Both boys are locked into rectangular pens formed by the tables at which their competition sits.

They work their way around the tables, normally spending only a few minutes at each board. Crowds of office workers look down on the action from the floor above.

“These kids are honed,” says Neil Frarey, president of the Ottawa Chess Club and one of the event organizers. “I think they’re going to clean house.”

Lloyd Mai, 10, and Gabriel Brown, 12, took part in the “simul-chess” exhibition earlier this month.

For more than five hours, the boys each took on up to 20 players at once.

Proceeds raised from the opponents’ $5 registration fee went to the United Way.

But Frarey said one of his main goals in setting up the exhibition was to raise the profile of competitive chess in Ottawa .

Mai and Brown are part of the Canadian Youth Chess Team — a 27-player squad that has been taking on the world’s best young players at this year’s World Youth Chess Championship in Kallithea, Greece, since Oct. 22.

“There are three million chess players in the country, but we’re regarded as a sub-culture,” said Frarey.

“We have to bring awareness to chess . . . That’s probably more important than funding for these kids to go to Greece.”

Mai and Brown are joined on the Canadian team by fellow Ottawa players Glen Barber, 17, and Yuanling Yuan, 9.

They qualified for the world championships by finishing in the top three in their age group at the Canadian Youth Chess Championship this past summer.

But Patrick McDonald, youth co-ordinator for the Chess Federation of Canada, says the scale of the world championship makes it unlike any tournament held in this country.

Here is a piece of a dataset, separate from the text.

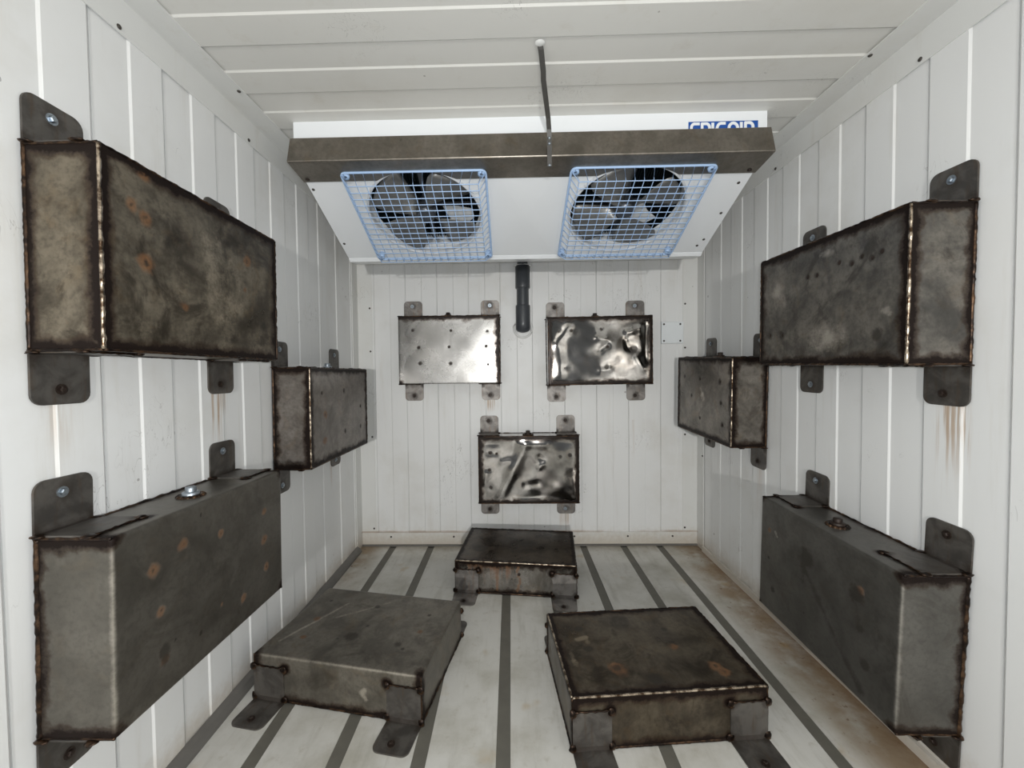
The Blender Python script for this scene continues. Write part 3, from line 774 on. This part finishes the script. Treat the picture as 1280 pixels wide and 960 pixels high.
# housing: side cheeks, front panel, back and top sheets
PA, PB = (1.680, 2.0366), (2.190, 1.808)        # the sloped fan plate in (y,z)
LIP, LIP2 = (2.208, 1.790), (2.30, 1.800)
bm = bmesh.new()
side = [(YP, HC), (YP, 2.045), PA, PB, LIP, LIP2, (2.32, 1.83), (2.32, HC)]
for x0, x1 in ((XL, XL+.004), (XR-.004, XR)):
    prism(bm, side, x0, x1, axes((0, 1, 0), (0, 0, 1), (1, 0, 0), (0, 0, 0)))
cpart('side_cheek', bm, M['white'])
bm = bmesh.new(); box(bm, (XL+.004, YP, 2.045), (XR-.004, YP+.004, HC)); fp = cpart('front_panel', bm, M['white'])
bm = bmesh.new(); box(bm, (XL+.004, 2.312, 1.83), (XR-.004, 2.316, HC)); cpart('back_panel', bm, M['white'])
bm = bmesh.new()
prism(bm, [(PB[0]+.004, PB[1]-.004), LIP, LIP2, (2.32, 1.83), (2.31, 1.832), (2.295, 1.806), (2.213, 1.797), (PB[0]+.004, PB[1]+.004)], XL+.004, XR-.004, axes((0, 1, 0), (0, 0, 1), (1, 0, 0), (0, 0, 0)))
cpart('drip_tray', bm, M['white'])
# sloped plate with two round openings
dv = Vector((0, PB[0]-PA[0], PB[1]-PA[1])); LV = dv.length; dv.normalize()
nv = dv.cross(Vector((1, 0, 0))); nv = nv if nv.z < 0 else -nv
PM = axes((1, 0, 0), dv, nv, (0, PA[0], PA[1]))        # plate space: x, down the slope, out into the room
VO = .0606      # plate starts this far above the rear edge of the steel bar
FV = .211+VO
FANS = [(-.389, .215, .256), (.541, .215, .256)]
bm = bmesh.new()
def cell(x0, x1, cx, cv, rr, n=72):
    out, inn, inb = [], [], []
    ang = [2*math.pi*k/n for k in range(n)]
    for cxx, cvv in ((x0, 0), (x1, 0), (x1, LV), (x0, LV)): ang.append(math.atan2(cvv-cv, cxx-cx) % (2*math.pi))
    for a in sorted(set(round(a, 6) for a in ang)):
        ca, sa = math.cos(a), math.sin(a)
        t_ = min(((x1-cx) if ca > 0 else (x0-cx))/ca if abs(ca) > 1e-9 else 1e9, ((LV-cv) if sa > 0 else -cv)/sa if abs(sa) > 1e-9 else 1e9)
        out.append(bm.verts.new((cx+ca*t_, cv+sa*t_, 0))); inn.append(bm.verts.new((cx+ca*rr, cv+sa*rr, 0))); inb.append(bm.verts.new((cx+ca*(rr-.008), cv+sa*(rr-.008), -.05)))
    for i in range(len(out)):
        j = (i+1) % len(out)
        bm.faces.new((out[i], out[j], inn[j], inn[i])); bm.faces.new((inn[i], inn[j], inb[j], inb[i]))
for x0, x1, (cx, cv, rr) in ((XL+.004, -.085, FANS[0]), (.238, XR-.004, FANS[1])): cell(x0, x1, cx, FV, .258)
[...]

Nearly 1,000 players from 80 countries are competing in the event.

“(The championship) is massive,” says McDonald, who attended the tournament last year with his son.

“There’s tremendous excitement — it feels like you’re at the Olympics.”

McDonald says another dramatic difference will be the level of competition.

He says other countries, particularly those in Eastern Europe, take a keener interest in chess.

And unlike Canada, some foreign governments even provide funding for chess programs.

The result is a stronger national team for those countries.

Frarey agrees. He says the discrepancy in talent is particularly obvious in Barber’s under-18 age bracket, because Canadian children tend to abandon chess in favour of physical activities as they reach their teens.

As a result, players like Barber, a Grade 12 student at Lisgar Collegiate Institute, don’t have many opponents their own age to practice against.

“I hear the competition is really extreme in Greece, but you can’t let it bog you down,” says Barber, who began playing chess 10 months ago. “You can’t get all scared or humbled – you have to go and play to win.”

To prepare, Barber says he reads chess books two hours a night, works with a coach, and plays as many matches as possible. Yuanling says she works at her game for nearly seven hours each day. Brown says he studies for 30 minutes a day and works with his own coach once a week.

“Overall, I think the Canadian kids are well balanced,” says McDonald. “I feel strongly that it’s good to work at [chess], but you’ve got to live the rest of your life too.”

But that didn’t stop Mai and Brown from taking the day off school to participate in the simul-chess exhibition. Over the course of the afternoon the boys took on both seasoned chess players and others who were playing for the first time in years. Frarey says the boys lost to around 13 of the 69 players that signed up to play.

“I think on a one-to-one basis he would have clobbered me big time,” said Stephen Reid, one of the few winners. “[I think] they’ll represent themselves and Canada well.”